3. 競争優位性を把握できる「ファイブフォース分析」
さまざまな施策を打っても、なかなか業績が向上しない、または未経験の異業種に新規参入する、新製品開発収益性を検討するなどの場合に役立つのがファイブフォース分析です。フォースは脅威を意味する言葉で、自社を取り巻く脅威を5つに分類し、それぞれを分析することで、自社の競争優位性を探ります。

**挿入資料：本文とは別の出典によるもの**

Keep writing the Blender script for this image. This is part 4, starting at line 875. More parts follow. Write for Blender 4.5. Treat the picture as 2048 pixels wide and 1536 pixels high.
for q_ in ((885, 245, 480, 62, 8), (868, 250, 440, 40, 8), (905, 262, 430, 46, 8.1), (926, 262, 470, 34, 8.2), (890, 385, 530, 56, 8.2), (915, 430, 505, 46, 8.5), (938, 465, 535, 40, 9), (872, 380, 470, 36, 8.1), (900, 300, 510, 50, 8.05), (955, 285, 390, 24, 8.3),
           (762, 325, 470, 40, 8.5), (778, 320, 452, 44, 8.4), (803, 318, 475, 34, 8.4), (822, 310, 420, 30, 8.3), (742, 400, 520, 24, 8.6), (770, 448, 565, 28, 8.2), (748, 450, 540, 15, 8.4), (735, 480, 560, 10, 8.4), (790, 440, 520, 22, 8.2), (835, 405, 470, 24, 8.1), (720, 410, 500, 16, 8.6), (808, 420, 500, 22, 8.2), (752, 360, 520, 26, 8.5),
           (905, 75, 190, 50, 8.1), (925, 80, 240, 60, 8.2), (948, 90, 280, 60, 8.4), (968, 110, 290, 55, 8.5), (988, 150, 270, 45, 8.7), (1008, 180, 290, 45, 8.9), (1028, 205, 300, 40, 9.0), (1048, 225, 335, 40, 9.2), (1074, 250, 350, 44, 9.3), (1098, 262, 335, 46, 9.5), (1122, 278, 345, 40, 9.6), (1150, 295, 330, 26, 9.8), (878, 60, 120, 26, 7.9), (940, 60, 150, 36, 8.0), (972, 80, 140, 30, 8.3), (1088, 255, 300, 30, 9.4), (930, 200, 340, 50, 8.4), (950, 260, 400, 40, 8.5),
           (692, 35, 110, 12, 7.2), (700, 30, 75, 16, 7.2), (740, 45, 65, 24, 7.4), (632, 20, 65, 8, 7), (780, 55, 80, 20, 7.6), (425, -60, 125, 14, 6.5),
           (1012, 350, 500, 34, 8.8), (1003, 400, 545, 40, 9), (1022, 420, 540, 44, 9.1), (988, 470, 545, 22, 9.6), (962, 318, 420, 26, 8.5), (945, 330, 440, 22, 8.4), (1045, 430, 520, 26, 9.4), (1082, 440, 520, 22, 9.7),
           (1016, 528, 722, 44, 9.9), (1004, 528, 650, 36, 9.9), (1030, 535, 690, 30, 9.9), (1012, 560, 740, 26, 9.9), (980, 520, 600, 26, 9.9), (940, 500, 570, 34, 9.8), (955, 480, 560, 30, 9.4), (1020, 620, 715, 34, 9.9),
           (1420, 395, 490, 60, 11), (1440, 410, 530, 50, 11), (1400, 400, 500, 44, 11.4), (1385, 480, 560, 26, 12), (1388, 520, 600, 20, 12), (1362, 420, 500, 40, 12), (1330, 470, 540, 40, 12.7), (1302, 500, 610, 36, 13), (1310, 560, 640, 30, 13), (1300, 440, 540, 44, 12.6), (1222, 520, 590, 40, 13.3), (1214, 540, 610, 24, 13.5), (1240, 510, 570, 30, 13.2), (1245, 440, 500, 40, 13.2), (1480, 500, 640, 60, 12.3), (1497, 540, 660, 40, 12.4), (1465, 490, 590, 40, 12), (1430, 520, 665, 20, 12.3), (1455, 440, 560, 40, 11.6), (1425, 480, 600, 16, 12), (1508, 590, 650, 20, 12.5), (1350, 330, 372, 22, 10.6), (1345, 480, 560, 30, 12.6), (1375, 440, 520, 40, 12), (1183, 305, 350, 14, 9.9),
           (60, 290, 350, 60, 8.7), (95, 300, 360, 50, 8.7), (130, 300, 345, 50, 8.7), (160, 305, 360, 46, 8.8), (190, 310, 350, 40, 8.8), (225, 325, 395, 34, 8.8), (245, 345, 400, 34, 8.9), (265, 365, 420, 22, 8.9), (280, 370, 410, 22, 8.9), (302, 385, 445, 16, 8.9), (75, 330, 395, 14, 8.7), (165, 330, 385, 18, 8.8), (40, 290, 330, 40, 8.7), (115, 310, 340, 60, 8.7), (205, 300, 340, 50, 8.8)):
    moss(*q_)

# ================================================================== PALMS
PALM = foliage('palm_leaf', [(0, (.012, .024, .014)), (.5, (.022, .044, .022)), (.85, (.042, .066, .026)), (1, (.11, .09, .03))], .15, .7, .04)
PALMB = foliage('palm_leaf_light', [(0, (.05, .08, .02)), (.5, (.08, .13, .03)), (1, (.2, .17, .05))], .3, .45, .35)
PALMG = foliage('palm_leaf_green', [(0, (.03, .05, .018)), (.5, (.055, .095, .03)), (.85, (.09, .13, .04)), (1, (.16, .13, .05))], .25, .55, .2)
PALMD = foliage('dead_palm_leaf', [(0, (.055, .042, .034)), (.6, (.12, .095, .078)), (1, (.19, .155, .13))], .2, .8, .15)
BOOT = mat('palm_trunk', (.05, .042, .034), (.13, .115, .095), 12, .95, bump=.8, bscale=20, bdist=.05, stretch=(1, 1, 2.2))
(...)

5つの脅威とは市場に関する力関係で、既存業者との競争、新規参入業者の脅威、代替品の存在、買い手(顧客)の交渉力、売り手(サプライヤー)の交渉力などがあたります。ファイブフォース分析により、業界内での収益や利益の得やすさ、自社の強みが分かり、脅威に対して実効性が高い施策となる戦略の立案が可能です。
まとめ
ビジネス戦略はすべての企業活動の意思決定に関わり、計画的に目標を達成し、業務効率化、生産性向上などの成果につながります。また、経営判断の失敗のリスクを軽減できることは大きなメリットです。まだビジネス戦略を自社で立てていないなら、早急に取り入れて課題の解決や社内全体のパフォーマンスの向上を図りつつ、目標達成の実現につなげましょう。